++++ DATASET EXCERPT
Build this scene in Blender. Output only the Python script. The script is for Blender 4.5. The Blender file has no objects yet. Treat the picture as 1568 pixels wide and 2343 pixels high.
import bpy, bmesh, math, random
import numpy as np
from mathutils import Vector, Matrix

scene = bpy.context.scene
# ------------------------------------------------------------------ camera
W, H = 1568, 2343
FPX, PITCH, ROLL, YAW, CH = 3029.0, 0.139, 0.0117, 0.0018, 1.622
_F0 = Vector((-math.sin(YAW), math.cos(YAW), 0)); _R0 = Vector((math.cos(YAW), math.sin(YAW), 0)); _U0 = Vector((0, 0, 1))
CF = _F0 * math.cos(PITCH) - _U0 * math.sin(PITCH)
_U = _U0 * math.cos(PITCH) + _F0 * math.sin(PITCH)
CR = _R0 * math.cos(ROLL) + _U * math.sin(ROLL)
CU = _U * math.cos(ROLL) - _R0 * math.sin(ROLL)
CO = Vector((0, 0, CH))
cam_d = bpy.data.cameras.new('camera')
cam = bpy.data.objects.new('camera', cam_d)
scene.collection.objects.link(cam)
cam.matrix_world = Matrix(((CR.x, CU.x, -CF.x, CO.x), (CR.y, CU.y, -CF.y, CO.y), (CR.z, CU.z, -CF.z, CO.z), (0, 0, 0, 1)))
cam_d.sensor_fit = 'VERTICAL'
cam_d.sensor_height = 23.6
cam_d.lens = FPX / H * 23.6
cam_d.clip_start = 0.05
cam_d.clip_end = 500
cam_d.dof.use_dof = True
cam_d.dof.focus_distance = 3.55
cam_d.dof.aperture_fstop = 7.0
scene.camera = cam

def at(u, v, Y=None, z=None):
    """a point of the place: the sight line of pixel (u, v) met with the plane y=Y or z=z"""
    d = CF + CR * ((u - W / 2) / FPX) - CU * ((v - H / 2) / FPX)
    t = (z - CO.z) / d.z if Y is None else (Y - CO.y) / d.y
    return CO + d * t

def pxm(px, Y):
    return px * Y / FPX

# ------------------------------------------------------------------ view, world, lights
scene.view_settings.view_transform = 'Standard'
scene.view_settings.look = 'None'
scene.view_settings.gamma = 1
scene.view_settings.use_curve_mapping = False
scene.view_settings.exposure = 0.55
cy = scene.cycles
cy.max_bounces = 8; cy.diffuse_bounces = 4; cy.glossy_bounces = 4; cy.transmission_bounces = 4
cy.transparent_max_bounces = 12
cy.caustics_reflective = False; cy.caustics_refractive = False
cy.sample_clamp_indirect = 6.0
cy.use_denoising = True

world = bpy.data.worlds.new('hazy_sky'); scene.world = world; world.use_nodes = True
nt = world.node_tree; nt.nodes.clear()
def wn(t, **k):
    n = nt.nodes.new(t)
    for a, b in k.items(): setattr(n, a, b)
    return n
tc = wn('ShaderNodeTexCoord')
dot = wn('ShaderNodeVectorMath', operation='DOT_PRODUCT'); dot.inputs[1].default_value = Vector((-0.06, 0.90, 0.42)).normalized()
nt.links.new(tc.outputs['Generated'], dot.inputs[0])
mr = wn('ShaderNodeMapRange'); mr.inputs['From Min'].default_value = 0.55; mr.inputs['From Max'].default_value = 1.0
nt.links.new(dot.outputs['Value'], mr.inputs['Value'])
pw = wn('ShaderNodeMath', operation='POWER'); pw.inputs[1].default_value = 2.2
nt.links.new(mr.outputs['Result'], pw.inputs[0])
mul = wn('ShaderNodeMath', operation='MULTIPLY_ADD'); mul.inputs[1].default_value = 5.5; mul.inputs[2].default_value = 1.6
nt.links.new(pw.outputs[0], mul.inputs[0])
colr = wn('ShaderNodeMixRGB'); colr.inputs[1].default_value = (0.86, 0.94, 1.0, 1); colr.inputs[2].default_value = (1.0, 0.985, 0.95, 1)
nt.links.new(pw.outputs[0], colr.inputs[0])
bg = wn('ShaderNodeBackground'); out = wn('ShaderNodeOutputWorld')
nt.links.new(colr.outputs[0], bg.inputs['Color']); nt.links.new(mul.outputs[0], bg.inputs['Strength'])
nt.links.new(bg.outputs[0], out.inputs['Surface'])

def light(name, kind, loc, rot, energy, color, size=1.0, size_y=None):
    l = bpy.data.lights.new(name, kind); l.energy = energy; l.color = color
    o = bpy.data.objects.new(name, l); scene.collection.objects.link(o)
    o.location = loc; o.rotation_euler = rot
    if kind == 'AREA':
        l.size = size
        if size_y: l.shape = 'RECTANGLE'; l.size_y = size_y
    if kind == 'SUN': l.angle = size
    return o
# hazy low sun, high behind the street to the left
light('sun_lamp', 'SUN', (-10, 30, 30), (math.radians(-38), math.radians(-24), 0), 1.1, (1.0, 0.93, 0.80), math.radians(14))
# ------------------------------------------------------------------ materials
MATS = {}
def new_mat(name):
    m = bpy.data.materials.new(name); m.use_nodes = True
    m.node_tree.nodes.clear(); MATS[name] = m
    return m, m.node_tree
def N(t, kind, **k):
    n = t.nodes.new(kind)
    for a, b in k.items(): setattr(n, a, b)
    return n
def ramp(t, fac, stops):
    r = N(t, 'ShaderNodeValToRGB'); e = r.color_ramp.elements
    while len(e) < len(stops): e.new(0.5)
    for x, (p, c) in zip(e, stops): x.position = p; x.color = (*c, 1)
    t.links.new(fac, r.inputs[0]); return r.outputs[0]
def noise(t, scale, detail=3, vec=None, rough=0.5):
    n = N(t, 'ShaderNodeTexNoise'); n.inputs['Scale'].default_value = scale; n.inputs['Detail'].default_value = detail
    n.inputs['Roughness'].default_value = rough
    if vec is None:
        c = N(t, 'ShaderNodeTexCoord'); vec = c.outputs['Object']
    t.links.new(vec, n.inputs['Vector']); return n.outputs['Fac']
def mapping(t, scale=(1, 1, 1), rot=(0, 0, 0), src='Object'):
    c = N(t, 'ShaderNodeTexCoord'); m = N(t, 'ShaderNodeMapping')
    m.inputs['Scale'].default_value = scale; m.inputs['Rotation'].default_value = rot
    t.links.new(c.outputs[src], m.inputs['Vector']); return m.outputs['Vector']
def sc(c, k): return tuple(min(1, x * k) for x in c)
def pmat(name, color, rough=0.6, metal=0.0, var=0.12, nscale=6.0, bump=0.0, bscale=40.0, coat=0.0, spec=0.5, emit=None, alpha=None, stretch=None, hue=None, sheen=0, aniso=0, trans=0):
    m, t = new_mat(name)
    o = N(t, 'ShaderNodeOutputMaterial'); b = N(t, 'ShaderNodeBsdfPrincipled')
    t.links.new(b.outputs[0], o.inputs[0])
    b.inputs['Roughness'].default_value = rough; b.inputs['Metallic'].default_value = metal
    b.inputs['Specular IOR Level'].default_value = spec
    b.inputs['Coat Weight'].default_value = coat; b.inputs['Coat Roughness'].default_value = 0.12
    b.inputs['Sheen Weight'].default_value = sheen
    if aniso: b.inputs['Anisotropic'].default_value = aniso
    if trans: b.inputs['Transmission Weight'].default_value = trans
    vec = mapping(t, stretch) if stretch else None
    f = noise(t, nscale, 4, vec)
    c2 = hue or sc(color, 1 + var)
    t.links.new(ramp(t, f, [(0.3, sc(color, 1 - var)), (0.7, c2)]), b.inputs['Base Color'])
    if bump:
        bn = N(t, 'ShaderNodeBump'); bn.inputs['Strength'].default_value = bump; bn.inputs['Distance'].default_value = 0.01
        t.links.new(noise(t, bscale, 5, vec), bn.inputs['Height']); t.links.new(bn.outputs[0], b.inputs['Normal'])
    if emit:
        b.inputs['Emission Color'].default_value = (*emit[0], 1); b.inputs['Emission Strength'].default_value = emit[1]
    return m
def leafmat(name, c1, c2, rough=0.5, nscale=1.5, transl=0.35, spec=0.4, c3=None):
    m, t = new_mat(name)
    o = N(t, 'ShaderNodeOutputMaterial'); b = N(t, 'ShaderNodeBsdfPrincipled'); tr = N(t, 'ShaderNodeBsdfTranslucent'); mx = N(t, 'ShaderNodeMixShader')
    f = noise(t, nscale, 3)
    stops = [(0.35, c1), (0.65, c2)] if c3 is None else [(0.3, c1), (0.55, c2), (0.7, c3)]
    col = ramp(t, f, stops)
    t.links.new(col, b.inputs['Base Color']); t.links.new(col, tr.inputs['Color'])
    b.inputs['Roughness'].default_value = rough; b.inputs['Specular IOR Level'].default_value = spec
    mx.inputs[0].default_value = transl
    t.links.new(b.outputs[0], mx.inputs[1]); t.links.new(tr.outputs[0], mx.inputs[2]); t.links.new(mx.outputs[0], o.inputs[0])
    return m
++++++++
* **WHAT IS REQUIRED**:
Reproduce only the lines from the top of the material through the one bearing "from mathutils import Vector, Matrix", each exactly as it stands.

* **THE ANSWER**:
Build this scene in Blender. Output only the Python script. The script is for Blender 4.5. The Blender file has no objects yet. Treat the picture as 1568 pixels wide and 2343 pixels high.
import bpy, bmesh, math, random
import numpy as np
from mathutils import Vector, Matrix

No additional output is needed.